When we do feel ourselves pulled toward our primal roots, we go camping for a weekend or two - and then return home to our four walls, our daily commutes, and our steady paychecks. Voluntarily, even if somewhat reluctantly. Very few of us ever opt permanently out of domesticity.

Neither do most of the dolphins I have known.

Just think of what they'd be leaving behind: secure lodgings free from predators, regular social contact with their own species (as well as with a host of amusing primates), numerous opportunities for job advancement, and a steady diet of restaurant-quality fish of assorted types to ensure variety.

Sounds like Club Med. What more did Chopper want - a health plan? Turns out he had one, and when things got a little too wooly out there in the wilds, he decided to pay his premium.

One day, months after the Navy had given up on ever finding him again, Chopper surfaced alongside the free-floating dolphin pens of San Diego Bay and announced his presence to a nearby trainer with an audible popping of breath from his blowhole. When the trainer approached, Chopper - who, like all other Navy dolphins, had received expert veterinary care on numerous occasions - raised above the waterline an injured pectoral fin in greeting. 

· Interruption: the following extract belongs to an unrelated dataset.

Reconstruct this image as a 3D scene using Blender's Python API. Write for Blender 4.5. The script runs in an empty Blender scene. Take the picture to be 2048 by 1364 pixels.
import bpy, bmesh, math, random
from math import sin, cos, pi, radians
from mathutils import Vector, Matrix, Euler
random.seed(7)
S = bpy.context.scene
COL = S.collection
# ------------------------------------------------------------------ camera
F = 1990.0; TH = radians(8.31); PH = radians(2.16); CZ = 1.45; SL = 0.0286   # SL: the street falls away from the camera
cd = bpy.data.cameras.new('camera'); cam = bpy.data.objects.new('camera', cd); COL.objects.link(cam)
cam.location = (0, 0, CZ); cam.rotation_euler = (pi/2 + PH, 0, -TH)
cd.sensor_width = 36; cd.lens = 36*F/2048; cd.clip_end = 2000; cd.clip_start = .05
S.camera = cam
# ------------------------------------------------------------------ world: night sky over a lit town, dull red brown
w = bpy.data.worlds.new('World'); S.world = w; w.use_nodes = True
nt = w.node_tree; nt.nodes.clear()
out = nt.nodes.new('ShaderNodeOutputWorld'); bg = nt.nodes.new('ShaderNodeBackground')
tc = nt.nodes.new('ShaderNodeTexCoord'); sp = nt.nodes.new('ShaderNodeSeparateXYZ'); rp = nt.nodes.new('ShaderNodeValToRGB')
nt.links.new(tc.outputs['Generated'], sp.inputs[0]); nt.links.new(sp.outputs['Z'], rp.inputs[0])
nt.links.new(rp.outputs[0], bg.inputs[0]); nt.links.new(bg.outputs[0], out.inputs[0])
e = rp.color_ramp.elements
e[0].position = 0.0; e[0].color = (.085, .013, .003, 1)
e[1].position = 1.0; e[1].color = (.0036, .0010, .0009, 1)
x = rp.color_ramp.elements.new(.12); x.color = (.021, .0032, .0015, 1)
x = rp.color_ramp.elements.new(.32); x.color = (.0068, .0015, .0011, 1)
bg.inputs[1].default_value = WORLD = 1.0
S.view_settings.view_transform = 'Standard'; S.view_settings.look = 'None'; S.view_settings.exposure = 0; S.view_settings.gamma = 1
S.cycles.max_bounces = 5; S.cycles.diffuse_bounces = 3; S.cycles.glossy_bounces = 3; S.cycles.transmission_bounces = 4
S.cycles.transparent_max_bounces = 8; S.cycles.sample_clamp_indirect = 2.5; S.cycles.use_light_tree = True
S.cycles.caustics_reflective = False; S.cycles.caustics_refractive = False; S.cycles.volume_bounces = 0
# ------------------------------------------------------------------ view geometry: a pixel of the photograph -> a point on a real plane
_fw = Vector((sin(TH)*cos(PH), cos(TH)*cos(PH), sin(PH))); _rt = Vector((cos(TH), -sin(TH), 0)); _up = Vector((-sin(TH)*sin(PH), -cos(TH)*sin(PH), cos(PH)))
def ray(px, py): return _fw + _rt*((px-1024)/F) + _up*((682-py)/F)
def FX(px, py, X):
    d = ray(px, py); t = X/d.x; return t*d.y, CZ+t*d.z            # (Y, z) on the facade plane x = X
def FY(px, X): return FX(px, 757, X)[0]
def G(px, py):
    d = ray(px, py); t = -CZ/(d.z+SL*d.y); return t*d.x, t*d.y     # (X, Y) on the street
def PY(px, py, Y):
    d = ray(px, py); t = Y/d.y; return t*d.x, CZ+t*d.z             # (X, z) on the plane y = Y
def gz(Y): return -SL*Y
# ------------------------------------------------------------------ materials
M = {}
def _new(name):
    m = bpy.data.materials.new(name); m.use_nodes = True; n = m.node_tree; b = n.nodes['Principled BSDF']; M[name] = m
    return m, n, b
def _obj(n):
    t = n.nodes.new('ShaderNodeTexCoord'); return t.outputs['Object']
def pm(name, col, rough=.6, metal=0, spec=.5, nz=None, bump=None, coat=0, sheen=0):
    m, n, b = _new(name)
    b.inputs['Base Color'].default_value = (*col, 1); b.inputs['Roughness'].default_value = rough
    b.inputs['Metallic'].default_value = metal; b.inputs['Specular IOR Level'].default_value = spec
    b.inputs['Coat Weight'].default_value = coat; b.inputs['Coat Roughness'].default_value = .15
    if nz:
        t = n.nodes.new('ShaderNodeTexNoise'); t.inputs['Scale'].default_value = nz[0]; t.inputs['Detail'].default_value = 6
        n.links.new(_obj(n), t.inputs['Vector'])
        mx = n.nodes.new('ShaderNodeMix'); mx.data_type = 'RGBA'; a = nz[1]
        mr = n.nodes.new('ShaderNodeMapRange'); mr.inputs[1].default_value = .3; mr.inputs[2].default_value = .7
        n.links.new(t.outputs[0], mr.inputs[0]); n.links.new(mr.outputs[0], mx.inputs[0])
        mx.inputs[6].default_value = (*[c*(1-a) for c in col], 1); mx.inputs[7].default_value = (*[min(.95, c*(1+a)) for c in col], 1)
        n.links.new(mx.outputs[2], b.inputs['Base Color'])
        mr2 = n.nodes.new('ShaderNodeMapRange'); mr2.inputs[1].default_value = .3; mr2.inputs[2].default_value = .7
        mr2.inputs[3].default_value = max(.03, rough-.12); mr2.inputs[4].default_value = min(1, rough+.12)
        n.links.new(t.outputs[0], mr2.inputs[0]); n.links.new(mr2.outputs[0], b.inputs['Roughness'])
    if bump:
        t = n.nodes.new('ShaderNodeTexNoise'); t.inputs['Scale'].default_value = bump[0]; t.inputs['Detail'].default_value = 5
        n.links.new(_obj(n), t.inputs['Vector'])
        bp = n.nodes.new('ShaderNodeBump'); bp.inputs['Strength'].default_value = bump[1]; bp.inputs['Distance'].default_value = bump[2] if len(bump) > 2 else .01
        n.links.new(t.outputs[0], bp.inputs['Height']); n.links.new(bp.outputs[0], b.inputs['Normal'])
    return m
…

It should be noted that during the course of open water work, Navy dolphins routinely have ample opportunity to break from their human handlers simply by swimming away as Chopper had months before, but very few of them ever do. Incidents of absence without leave, when they do occur, typically last a matter of minutes or hours rather than weeks or months.

In fact, like their human counterparts - the enlisted salty dogs who may complain about pulling sea duty, but who find themselves "re-upping" every few years - military dolphins seem to consider the Navy home.

A well-known animal rights activist (who shall here remain nameless, but who regularly makes headlines around the world for his often bold rescue efforts) refused to entertain such a possibility.

Employing ninja-like stealth and armed with a diving knife during a middle-of-the-night military operation of his own, the activist famously infiltrated San Diego Bay's Navy dolphin facility some years ago. Intent on freeing captive dolphins, he slashed wide the netted enclosures housing scores of dolphins. Any dolphin then game enjoyed unfettered access to the bay as well as to the open ocean beyond.

At dawn the next morning, bleary-eyed trainers arriving at the fish house like a cadre of chefs ready to prep the morning meal were greeted by billowing nets - and the usual crowd of hungry dolphins.

None of them had gone anywhere - and, perhaps, not so surprisingly.

What, after all, would any of us have done had someone smashed all our windows in the middle of the night - and before breakfast, no less?